Human Rights Leader: Justice Needed for Thousands of Yazidi Women and Girls Being Raped by Terrorists

By Penny Starr | July 29, 2016 | 3:17pm EDT
Murad Ismael, executive director of the non-profit YAZDA advocacy group, spoke at a religious freedom conference at Georgetown University on July 28, 2016. ( Starr)

( – The head of a human rights organization dedicated to helping save the Yazidis in Iraq and Syria from kidnapping, rape and death at the hands of terrorists said at a conference on Thursday that the world cannot expect the Yazidis to reconcile with the perpetrators and others in the region while thousands of women and girls are still being held captive, many of whom are “being raped every day.”

“For anyone to bring reconciliation I would tell them bring the justice … first before you ask for reconciliation,” Murad Ismael, executive director of the non-profit YAZDA advocacy group, said at a religious liberty conference at Georgetown University’s Berkley Center for Religion, Peace and World Affairs in Washington, D.C.



“It is very painful to me when I sit with someone while I still have 3,200 women and girls in captivity that are being raped every day,” Ismael said. “It’s very painful to me that you ask me to reconcile.”

The sometimes tense discussion between dozens of representatives of religious minorities and other factions from Iraq and Syria and other human rights activists focused on what can be done to protect religious minorities that are being ravaged by Islamic State terrorists.

Ismael called what his community has faced “genocide” and “a holocaust” and said that the public needs to know that is a fact and that Muslims not affiliated with the terrorists should speak out.

“I mean one thing I would have expected all the Muslims in the world to come out and say that the enslavement of the Yazidi women was not right – something that I never heard – that I can challenge whoever wants to bring a question, that the Muslim clerics internationally never came out against the genocide, never came out, never said that the rape of the Yazidi women was not in line with the Sharia for example,” Ismael said, adding that he believes that the Islamic State terrorists do not represent Islam or any religion.

Ismael said that his community needed justice before it could back any kind of reconciliation.

“So for the international community to ask me for a solution is not fair,” he said, adding that the terrorists should face an international criminal court and not be allowed to participate in any government post-Islamic State.  

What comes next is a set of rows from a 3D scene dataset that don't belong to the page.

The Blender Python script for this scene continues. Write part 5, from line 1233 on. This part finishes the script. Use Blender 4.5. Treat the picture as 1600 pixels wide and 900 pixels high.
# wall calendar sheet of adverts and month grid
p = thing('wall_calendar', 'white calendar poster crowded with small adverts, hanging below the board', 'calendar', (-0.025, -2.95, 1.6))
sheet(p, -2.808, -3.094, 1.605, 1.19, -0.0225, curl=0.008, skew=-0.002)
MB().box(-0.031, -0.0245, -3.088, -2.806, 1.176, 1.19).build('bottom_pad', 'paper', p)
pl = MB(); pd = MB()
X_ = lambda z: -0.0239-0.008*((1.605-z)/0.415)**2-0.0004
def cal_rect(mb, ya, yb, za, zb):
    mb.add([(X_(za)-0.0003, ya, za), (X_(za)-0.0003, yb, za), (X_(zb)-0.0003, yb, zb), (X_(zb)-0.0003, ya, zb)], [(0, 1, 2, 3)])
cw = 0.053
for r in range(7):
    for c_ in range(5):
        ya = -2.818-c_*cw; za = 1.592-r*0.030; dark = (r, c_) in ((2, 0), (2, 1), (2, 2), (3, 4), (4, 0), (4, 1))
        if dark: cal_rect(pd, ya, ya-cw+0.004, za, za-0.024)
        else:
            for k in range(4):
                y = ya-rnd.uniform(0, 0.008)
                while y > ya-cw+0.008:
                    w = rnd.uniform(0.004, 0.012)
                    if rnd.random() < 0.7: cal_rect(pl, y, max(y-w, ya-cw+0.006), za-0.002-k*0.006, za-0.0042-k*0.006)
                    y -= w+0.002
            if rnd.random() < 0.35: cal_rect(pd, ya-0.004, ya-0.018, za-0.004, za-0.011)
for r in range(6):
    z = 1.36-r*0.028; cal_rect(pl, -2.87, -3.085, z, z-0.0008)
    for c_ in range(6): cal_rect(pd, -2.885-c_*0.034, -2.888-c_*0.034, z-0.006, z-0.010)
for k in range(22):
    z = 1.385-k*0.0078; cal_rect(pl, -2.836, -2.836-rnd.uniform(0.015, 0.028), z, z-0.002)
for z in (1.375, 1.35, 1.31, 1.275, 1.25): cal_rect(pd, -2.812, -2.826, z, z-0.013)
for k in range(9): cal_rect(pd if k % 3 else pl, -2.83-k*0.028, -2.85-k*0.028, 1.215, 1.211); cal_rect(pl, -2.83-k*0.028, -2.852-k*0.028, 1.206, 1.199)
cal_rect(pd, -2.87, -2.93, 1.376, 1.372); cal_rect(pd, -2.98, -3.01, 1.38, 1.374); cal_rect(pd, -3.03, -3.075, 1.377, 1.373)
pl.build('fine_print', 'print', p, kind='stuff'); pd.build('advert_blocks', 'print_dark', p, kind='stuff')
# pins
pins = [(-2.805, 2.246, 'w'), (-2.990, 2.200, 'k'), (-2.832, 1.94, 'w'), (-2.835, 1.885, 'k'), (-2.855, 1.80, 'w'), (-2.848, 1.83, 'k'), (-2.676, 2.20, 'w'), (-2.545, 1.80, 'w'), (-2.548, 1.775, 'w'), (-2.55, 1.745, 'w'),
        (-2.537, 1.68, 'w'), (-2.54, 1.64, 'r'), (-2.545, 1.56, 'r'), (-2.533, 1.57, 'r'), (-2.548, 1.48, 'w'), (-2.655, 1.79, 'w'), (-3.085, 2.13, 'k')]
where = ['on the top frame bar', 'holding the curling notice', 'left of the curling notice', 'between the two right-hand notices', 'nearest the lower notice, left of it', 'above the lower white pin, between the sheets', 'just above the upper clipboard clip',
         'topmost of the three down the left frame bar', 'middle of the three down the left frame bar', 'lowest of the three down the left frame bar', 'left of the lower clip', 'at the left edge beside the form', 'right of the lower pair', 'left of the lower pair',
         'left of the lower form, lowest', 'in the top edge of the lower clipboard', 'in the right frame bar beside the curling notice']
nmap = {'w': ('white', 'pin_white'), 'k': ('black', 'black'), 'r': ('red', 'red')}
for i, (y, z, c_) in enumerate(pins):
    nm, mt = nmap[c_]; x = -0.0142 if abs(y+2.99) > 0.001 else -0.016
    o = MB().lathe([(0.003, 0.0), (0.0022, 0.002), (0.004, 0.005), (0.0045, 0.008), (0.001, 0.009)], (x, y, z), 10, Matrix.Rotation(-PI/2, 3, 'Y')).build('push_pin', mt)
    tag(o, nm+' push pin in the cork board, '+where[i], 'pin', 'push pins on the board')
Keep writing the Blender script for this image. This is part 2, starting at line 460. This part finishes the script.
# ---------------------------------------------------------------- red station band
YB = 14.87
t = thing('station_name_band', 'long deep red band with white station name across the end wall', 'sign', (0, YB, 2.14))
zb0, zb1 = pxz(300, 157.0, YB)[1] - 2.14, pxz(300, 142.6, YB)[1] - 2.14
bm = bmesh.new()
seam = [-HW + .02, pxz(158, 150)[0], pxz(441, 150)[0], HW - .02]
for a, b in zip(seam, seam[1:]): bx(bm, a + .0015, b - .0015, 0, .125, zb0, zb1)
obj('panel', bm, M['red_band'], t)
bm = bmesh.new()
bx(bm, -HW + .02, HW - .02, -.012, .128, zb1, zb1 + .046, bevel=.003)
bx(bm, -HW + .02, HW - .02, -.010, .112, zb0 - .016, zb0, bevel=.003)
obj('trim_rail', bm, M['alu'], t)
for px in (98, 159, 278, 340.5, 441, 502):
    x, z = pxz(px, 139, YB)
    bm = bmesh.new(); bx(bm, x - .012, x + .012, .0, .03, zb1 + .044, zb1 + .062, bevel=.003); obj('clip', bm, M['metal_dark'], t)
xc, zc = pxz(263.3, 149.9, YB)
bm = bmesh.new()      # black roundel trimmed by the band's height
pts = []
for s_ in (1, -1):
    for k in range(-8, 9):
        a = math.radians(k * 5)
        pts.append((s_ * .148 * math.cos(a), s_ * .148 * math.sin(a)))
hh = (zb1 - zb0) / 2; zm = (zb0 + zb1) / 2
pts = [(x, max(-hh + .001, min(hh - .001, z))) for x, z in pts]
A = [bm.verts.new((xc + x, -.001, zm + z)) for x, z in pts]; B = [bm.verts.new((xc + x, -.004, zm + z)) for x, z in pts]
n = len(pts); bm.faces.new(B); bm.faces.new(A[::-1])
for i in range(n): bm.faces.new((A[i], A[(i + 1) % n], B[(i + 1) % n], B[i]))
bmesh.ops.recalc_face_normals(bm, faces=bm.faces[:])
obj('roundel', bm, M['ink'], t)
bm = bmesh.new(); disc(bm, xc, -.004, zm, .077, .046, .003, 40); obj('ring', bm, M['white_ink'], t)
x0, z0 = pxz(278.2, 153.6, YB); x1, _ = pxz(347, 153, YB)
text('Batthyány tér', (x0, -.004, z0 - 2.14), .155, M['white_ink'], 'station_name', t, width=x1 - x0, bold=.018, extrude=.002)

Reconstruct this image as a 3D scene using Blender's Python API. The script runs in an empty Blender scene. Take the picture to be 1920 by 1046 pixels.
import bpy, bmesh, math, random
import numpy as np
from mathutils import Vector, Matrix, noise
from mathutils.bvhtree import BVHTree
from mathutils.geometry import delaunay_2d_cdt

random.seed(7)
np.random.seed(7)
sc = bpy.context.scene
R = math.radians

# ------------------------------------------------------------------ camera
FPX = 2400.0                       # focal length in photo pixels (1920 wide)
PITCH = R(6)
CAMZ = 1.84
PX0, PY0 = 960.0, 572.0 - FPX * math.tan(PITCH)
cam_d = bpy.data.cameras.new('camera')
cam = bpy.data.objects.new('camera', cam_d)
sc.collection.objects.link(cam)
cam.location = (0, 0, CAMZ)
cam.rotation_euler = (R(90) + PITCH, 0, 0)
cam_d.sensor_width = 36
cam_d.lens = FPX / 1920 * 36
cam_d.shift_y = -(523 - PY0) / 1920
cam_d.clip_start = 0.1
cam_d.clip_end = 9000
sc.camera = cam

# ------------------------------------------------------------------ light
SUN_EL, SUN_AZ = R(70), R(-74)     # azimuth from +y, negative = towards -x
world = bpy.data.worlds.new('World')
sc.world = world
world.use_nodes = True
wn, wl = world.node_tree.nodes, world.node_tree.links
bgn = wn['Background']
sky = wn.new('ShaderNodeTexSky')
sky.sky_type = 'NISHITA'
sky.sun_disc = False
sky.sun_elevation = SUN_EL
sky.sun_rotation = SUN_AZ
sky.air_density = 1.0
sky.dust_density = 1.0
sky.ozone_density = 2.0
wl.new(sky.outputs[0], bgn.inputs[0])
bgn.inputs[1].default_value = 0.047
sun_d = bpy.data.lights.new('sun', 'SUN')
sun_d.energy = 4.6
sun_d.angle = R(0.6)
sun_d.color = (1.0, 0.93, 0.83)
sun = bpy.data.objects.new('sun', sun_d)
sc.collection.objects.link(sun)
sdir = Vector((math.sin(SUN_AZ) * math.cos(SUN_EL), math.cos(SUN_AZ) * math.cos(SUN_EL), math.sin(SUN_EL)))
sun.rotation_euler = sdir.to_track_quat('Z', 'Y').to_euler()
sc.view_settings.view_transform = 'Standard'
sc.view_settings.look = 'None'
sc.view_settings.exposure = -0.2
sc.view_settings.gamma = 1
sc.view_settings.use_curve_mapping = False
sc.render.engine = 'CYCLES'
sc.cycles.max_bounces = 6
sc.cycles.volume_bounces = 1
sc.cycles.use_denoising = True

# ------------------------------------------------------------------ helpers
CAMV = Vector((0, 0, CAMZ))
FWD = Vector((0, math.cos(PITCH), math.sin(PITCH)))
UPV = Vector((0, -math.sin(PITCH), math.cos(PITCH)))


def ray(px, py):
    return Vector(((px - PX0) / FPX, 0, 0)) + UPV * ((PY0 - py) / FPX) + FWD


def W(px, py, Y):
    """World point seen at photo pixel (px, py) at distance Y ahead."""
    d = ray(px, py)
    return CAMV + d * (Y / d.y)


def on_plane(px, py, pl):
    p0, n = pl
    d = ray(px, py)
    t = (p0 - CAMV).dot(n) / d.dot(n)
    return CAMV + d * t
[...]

“I think the international community should stand up for its obligations," Ismael said. “There must be clear recognition of the genocide with every parliament – with the public.

“The public should know that the Yazidis were subject to genocide," Ismael said.

The conference featured representatives from human rights organizations, religious leaders and officials from the Obama administration, including the U.S. Ambassador-at-large for International Religious Freedom David Saperstein, who said the U.S. is “making progress” in its efforts to defeat the Islamic State.